A group of concerned swimmers swam and some paddled out at the slip way at Miller's Point on Sunday. The group honored the lives of two whales which got caught and dies in octopus traps in the vacinity. Flowers were strewn as they celebrated the victory which saw a stop placed on the experimental octopus traps in the oceans of the False Bay Coast. Picture: Tracey Adams/African News Agency (ANA)
Cape Town - Another whale, a juvenile, an eight metre humpback, was rescued from fishing gear  in Buffels Bay at Cape Point on Monday.

This comes after Minister of Environment, Fisheries and Forestry Barbara Creecy temporarily suspended exploratory fishing of octopuses. 
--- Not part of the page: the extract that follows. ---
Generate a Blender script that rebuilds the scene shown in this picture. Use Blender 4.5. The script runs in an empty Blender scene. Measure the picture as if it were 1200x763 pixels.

The suspension came after at least three whales were caught in octopus traps in False bay over the past three weeks. 

Two of these whales, a humpback and a Bryde's whale died as a result. 

Craig Foster from Sea Change Project weighed in on the incidents.  

“These whales are being killed in a protected area. This is iconic species and South Africa is known for the conservation of these whales. This is a disaster on a large scale," he said.

A group of concerned swimmers paddled out to Miller’s Point to honor the dead whales and also celebrate the suspension of the experimental octopus fishing license. Video: Tracey Adams / African News Agency
On Sunday a group of concerned swimmers paddled out to Miller’s Point to honor the dead whales and also celebrate the suspension of the experimental octopus fishing license.

On Tuesday, experimental octopus fishing licence holder Garry Nel Albatross said he could not comment and was taking the matter to court. 

He said many jobs would be lost as a result of the suspension of the licence and that what was being reported was mostly “a bunch of nonsense”.